- SOURCE DATA -
---------------
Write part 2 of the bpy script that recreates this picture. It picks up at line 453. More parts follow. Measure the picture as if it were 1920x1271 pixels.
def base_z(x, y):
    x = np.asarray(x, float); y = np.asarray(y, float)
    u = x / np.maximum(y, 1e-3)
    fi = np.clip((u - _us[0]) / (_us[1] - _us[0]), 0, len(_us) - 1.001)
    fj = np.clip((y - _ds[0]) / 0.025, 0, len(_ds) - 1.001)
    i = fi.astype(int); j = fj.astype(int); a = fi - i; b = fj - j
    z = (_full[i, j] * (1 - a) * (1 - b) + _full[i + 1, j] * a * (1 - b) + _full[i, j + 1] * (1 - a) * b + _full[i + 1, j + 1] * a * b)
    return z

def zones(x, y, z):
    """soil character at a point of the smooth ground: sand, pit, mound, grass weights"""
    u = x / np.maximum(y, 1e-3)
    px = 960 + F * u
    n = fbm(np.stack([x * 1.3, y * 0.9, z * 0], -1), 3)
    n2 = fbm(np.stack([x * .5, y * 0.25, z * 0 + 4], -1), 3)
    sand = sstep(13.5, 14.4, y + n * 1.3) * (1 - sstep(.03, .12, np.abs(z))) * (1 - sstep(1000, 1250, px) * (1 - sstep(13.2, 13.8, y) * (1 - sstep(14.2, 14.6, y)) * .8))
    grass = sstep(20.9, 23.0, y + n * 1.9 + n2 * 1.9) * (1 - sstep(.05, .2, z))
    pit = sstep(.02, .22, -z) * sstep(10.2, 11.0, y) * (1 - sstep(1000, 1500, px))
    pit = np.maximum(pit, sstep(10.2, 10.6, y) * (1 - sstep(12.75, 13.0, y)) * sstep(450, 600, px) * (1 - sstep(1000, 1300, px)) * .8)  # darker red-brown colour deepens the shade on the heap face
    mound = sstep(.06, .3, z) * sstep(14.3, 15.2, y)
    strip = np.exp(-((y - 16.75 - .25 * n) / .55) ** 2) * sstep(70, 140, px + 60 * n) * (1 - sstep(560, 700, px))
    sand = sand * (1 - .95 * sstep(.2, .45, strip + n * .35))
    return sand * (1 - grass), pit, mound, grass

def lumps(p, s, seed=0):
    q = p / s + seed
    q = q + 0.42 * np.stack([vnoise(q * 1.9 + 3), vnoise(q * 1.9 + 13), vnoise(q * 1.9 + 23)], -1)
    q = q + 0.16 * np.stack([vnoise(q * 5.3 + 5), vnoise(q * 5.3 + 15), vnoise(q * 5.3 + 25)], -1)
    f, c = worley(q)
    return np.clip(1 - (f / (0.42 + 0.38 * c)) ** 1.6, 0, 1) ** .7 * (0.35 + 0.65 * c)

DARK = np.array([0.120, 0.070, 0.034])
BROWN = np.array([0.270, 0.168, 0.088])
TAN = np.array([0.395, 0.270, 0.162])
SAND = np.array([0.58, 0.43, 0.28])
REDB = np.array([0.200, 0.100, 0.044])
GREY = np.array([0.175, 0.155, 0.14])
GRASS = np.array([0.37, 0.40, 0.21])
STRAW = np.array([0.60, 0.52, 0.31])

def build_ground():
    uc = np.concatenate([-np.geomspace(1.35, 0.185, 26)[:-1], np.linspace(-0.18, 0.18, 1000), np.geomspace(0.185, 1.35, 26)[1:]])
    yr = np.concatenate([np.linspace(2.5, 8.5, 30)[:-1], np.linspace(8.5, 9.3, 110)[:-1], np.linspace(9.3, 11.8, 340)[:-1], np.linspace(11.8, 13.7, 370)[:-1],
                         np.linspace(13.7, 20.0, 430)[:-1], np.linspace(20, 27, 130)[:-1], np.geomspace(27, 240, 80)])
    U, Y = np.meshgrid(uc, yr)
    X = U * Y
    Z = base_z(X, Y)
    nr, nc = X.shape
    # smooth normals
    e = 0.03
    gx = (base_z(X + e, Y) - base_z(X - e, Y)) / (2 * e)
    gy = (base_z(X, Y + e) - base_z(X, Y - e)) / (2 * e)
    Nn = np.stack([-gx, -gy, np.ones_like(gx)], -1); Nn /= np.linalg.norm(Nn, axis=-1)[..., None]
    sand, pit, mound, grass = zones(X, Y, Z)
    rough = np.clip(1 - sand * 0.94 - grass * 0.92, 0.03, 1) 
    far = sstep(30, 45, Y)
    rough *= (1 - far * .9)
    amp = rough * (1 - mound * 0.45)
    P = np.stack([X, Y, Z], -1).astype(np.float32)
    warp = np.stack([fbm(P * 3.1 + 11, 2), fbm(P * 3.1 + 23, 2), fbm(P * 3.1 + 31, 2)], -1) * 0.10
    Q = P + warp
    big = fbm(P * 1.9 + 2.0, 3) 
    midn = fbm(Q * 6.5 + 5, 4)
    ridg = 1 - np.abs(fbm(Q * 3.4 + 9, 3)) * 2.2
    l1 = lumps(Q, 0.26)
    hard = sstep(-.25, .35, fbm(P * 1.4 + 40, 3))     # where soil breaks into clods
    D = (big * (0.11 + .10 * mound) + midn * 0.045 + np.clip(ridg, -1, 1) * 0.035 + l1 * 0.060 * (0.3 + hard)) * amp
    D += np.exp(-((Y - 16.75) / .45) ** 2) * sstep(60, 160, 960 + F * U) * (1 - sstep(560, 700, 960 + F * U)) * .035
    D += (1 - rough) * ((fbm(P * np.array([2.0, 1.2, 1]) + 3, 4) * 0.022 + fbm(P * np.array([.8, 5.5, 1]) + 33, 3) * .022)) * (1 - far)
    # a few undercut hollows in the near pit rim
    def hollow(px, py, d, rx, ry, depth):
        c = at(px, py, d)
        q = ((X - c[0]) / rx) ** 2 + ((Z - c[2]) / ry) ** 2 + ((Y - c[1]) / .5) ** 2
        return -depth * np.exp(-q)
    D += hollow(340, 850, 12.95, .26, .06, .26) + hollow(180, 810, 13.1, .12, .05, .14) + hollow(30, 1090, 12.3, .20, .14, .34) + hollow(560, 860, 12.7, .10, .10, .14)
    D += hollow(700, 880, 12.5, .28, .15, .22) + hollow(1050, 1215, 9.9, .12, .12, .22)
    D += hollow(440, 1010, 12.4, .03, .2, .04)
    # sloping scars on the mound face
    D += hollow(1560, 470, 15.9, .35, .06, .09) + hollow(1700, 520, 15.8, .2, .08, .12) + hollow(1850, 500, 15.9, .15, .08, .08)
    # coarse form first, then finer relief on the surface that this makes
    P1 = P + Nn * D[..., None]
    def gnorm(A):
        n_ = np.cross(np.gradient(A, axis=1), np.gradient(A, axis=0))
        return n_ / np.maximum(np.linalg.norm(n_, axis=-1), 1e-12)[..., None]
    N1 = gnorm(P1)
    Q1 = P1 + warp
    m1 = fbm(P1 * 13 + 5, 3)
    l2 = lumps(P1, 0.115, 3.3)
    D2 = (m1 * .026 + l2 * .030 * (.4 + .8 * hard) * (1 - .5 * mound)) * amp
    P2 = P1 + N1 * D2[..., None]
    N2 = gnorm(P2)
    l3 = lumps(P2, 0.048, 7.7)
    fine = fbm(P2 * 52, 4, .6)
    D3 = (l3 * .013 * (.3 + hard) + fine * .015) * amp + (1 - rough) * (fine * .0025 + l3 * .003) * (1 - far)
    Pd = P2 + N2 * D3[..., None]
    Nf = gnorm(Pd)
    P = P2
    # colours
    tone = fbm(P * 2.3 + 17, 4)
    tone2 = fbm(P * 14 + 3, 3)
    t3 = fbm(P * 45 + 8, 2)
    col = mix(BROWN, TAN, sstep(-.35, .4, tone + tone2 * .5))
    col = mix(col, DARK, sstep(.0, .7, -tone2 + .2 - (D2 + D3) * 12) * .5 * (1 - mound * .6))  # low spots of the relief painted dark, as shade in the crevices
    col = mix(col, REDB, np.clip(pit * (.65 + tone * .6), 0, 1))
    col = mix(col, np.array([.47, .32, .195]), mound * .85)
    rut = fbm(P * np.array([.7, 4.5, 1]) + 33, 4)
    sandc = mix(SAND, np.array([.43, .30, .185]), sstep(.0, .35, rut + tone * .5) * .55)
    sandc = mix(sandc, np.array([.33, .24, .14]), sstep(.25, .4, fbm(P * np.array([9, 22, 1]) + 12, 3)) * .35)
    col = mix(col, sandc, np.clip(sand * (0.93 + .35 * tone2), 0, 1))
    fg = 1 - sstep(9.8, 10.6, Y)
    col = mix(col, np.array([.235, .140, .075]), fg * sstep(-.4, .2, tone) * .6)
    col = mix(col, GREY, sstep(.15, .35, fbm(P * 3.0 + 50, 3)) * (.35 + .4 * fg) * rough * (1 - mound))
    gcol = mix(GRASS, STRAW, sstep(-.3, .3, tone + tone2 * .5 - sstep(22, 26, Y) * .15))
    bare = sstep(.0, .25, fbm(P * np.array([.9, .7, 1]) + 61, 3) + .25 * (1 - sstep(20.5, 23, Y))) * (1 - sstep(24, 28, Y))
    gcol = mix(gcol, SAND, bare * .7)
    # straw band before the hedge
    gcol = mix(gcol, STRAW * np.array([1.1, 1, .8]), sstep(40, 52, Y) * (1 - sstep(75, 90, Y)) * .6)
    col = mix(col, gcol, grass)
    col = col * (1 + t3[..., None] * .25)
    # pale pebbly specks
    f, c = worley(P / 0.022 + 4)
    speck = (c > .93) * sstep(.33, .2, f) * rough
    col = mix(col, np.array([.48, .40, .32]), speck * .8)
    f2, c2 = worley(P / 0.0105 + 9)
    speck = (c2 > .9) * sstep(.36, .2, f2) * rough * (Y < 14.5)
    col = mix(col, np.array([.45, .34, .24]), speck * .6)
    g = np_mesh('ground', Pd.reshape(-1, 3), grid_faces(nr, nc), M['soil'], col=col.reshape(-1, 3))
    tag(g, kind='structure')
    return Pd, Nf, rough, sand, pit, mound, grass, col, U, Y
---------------
- WORK INSTRUCTIONS -
Transcribe precisely the lines between the one that contains "tone2 = fbm(P * 14 + 3, 3)" and the one that contains "col = mix(BROWN, TAN, sstep(-.35, .4, tone", counting those two lines as part of the range.

- FULL SOLUTION -
    tone2 = fbm(P * 14 + 3, 3)
    t3 = fbm(P * 45 + 8, 2)
    col = mix(BROWN, TAN, sstep(-.35, .4, tone + tone2 * .5))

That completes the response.